Watt earned a scholarship to play on the Ohio State women’s basketball team in 1981. She said Stephanie Hightower received one of the very first scholarships-- for track & field—and paved the way for other women.

In 1980, Hightower was on the US Olympic Track & Field team and won Big Ten Championships for Ohio State, according to Ohio State Buckeyes’ website. She was inducted into the Ohio State Athletics Hall of Fame in 1993.

Both Oman and Watt said the difference in how men versus women athletes were treated and their amenities at Ohio State were not too substantial, but rather there was a gap in the number of sports available. 

“The ’90s—we added a lot of women’s sports,” Oman said. “Women’s lacrosse, women’s soccer, women’s ice hockey and rowing. So those are four large sports.”

In 1965, the women’s basketball team was one of the first to become a varsity sport. This was before Watt’s time, but head coach Phyllis Bailey was still around to be a mentor to her.

Watt said Bailey was a “strong advocate for the women’s programs at Ohio State,” and said she “didn’t take ‘no’ for an answer.” Watt even called her a “national treasure.”

Bailey advanced the causes of female athletes at Ohio State and across the country. She helped several club sports become varsity sports and was the assistant athletics director before Title IX was even fully enacted, according to Ohio State Buckeyes’ website.

Bailey died in October 2022, but her influence contributed to women’s sports being “on par” with the men’s, Watt said, specifically basketball.

“Like the men, we got to fly to games,” Watt said. “We got training table, we got to use all the same workout equipment. We used the same gym.”

Unlike the men, Watt said there were no opportunities to be inducted into the Hall of Fame for the first 16 years, and there were no women in Varsity O, the alumni society.

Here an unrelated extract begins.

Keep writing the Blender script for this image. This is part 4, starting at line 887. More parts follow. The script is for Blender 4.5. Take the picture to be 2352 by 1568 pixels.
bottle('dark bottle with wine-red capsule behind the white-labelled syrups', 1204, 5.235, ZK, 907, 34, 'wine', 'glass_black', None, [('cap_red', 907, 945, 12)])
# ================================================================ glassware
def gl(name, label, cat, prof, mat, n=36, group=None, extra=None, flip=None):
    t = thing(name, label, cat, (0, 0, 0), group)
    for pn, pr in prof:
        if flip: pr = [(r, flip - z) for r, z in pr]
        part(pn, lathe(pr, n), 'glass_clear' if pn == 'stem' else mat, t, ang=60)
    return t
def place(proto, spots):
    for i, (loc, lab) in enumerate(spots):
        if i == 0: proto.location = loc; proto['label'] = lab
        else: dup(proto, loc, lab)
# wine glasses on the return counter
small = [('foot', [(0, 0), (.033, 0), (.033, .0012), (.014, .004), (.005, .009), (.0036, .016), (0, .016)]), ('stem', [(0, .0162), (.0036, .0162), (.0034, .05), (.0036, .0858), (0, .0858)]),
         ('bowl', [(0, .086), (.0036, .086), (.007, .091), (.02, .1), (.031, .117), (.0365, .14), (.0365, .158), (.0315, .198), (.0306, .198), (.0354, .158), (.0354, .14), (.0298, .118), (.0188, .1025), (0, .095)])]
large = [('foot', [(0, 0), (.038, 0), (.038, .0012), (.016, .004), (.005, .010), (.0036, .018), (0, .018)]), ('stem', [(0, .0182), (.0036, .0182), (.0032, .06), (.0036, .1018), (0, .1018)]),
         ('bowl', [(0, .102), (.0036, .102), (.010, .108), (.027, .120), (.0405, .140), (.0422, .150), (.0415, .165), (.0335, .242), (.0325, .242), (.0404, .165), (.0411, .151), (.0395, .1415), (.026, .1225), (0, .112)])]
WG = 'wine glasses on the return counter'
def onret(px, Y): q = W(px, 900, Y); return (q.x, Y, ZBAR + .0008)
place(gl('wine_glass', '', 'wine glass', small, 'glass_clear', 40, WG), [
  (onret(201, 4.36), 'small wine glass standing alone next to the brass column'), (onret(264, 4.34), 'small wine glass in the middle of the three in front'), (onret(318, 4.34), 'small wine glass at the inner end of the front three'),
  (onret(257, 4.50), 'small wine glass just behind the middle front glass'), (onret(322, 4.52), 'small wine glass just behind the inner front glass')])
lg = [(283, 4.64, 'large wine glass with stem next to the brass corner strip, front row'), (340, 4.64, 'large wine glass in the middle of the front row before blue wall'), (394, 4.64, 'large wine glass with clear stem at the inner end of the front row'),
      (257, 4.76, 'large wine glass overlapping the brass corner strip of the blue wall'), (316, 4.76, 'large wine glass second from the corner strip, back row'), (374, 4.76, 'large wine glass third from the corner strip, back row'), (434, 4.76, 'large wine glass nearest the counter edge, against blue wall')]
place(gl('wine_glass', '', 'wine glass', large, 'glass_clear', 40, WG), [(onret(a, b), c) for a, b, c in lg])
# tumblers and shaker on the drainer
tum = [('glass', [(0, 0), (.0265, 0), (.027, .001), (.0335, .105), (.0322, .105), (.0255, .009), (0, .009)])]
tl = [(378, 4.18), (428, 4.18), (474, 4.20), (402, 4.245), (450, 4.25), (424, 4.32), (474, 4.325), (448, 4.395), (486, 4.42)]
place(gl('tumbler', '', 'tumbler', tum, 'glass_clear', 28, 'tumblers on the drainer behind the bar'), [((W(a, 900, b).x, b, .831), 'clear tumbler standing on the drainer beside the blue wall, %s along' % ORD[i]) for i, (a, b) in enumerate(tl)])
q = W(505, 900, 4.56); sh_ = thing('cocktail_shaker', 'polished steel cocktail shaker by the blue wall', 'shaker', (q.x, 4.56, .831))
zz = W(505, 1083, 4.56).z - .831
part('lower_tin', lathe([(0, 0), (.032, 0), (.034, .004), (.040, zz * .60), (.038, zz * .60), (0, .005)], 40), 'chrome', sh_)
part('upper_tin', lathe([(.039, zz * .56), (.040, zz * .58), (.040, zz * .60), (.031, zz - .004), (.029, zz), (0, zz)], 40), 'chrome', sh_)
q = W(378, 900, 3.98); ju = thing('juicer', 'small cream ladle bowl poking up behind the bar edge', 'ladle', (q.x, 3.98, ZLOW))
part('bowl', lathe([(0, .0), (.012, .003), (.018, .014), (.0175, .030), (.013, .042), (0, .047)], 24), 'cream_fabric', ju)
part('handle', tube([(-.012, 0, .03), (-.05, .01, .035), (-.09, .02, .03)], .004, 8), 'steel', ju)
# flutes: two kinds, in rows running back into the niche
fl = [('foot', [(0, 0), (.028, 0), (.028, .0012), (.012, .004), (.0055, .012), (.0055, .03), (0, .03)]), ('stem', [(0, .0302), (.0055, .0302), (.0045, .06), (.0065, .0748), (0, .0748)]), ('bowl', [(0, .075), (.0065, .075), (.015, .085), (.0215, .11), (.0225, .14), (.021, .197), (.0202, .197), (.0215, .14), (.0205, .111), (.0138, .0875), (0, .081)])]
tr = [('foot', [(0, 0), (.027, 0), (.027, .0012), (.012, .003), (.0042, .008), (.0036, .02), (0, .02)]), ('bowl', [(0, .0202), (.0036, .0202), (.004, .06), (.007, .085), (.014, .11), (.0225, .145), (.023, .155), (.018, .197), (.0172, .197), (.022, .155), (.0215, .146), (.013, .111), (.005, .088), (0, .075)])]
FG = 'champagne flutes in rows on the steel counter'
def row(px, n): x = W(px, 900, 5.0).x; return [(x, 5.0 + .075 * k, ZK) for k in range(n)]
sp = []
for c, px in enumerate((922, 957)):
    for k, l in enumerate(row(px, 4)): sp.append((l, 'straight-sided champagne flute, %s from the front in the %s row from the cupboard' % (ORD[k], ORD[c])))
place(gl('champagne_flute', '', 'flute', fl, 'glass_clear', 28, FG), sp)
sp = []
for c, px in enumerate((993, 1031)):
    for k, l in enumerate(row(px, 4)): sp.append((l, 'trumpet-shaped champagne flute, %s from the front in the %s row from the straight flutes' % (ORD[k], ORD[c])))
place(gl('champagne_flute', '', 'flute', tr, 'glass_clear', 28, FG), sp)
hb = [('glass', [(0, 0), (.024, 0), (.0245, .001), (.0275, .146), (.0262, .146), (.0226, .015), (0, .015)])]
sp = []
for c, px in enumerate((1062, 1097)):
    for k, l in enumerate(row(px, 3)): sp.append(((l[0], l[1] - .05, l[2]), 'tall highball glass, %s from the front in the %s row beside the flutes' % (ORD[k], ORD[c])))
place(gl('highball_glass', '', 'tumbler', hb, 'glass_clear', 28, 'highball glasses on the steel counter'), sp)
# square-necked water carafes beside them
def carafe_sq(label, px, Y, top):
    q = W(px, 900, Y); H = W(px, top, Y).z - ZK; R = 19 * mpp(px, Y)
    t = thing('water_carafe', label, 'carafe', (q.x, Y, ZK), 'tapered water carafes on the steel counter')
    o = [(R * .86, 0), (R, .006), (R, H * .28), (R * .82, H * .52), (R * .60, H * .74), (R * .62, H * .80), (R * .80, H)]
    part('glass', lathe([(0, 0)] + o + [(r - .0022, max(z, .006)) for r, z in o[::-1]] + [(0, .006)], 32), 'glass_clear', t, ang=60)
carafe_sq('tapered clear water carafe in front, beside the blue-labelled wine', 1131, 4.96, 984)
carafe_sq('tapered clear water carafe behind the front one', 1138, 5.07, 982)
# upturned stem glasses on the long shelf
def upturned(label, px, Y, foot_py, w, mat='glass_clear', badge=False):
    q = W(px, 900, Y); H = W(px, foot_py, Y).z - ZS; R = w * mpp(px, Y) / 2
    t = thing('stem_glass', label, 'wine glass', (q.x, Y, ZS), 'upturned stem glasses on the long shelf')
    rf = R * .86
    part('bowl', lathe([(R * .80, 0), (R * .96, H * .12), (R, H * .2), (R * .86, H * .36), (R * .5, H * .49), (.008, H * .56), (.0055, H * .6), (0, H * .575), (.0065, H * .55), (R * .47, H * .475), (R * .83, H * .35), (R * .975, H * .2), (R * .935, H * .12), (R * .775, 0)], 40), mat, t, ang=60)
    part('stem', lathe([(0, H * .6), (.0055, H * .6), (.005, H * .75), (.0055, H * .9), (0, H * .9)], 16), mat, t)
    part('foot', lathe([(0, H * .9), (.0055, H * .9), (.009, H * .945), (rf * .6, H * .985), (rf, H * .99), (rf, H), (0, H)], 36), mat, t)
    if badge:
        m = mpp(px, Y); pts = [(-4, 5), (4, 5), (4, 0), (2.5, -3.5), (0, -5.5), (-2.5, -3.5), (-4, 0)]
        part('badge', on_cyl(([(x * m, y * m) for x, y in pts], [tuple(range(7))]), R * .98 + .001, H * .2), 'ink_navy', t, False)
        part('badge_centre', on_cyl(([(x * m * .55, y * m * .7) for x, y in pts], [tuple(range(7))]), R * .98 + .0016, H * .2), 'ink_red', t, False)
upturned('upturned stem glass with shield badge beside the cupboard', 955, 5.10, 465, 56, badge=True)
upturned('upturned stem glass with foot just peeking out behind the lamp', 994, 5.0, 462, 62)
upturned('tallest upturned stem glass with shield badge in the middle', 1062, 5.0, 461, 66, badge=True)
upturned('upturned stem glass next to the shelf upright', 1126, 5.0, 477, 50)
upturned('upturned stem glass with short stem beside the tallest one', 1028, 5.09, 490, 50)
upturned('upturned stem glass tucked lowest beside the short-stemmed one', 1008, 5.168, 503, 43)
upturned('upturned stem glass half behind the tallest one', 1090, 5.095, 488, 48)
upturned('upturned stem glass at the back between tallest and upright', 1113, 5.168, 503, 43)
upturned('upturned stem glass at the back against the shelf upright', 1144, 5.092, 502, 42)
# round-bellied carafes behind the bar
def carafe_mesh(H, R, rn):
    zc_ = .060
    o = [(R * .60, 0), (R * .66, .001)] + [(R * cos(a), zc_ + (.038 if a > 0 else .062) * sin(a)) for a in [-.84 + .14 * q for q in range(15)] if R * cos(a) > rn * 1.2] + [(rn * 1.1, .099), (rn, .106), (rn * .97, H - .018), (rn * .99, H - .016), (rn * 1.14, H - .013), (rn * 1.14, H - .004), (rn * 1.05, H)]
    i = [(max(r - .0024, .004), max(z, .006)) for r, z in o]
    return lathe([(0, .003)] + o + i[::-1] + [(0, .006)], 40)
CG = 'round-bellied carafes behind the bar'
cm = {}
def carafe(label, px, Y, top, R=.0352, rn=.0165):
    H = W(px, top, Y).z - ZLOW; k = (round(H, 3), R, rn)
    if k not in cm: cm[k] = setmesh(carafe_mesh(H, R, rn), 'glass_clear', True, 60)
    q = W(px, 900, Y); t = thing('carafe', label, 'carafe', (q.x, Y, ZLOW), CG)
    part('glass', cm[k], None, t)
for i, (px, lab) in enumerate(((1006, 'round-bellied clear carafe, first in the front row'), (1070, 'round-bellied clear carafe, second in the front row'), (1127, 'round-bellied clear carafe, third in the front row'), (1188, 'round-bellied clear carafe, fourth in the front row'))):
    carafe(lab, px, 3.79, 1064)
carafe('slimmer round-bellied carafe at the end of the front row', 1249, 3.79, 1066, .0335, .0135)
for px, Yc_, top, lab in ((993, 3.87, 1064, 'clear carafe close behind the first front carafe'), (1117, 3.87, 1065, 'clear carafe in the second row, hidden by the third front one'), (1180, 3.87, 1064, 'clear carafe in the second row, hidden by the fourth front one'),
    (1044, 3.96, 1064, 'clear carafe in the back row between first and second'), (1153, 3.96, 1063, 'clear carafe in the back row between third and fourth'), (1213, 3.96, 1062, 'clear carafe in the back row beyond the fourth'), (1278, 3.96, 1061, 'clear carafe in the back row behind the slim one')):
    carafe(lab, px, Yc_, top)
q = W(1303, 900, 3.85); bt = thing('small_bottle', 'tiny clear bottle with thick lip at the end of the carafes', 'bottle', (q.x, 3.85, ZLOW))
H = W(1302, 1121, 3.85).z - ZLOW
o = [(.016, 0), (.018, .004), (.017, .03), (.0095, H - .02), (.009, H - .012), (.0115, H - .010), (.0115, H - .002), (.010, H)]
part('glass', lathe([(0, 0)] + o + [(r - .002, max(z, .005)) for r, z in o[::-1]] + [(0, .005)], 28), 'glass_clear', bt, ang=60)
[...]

Watt said Bailey told her to volunteer to become the women’s version—Women’s Varsity Os—first president in 1992, and that she did. The first female athletes inducted into the Hall of Fame came one year later.

“I designed the original Varsity ‘O’ logo and it’s the same logo today,” Watt said. “I was the one that started Varsity ‘O’ Women, in the sense that Phyllis Bailey said, ‘You are going to do this.’ And so, I did.”

Today, Ohio State offers 17 female sports and three for both men and women, according to Ohio State Buckeyes’ website.

Oman said she doesn’t feel as if the current female athletes feel any sort of inequality, and that’s the way it should be.

“I speak for Ohio State, where we feel like we’re providing all of these opportunities in a very equitable way,” Oman said. “Whether you’re male or female here at Ohio State. And it hit home for me where we have a lot of women on our teams who don’t really even think about Title IX.”

Watt said athletes are privileged to play a sport at Ohio State and not every school treats its athletes equally. Though, she said there is always room to improve.

There were only two women inducted into the hall of fame in 2022, Jenna Harris Griffin with women’s track and women’s lacrosse’s Alayna Markwordt, according to Ohio State Buckeyes website.

Despite the shortage of 2022 female inductees, both Oman and Watt said Ohio State is still a leader in providing equal opportunities to athletes regardless of sex.

“We still have work to do. I don’t want to say we’re in a perfect place,” Oman said. “For our women that are here, means that we’re probably doing some good work, that they feel like how they are treated is in a very equitable way as our men, and they don’t even know the history.”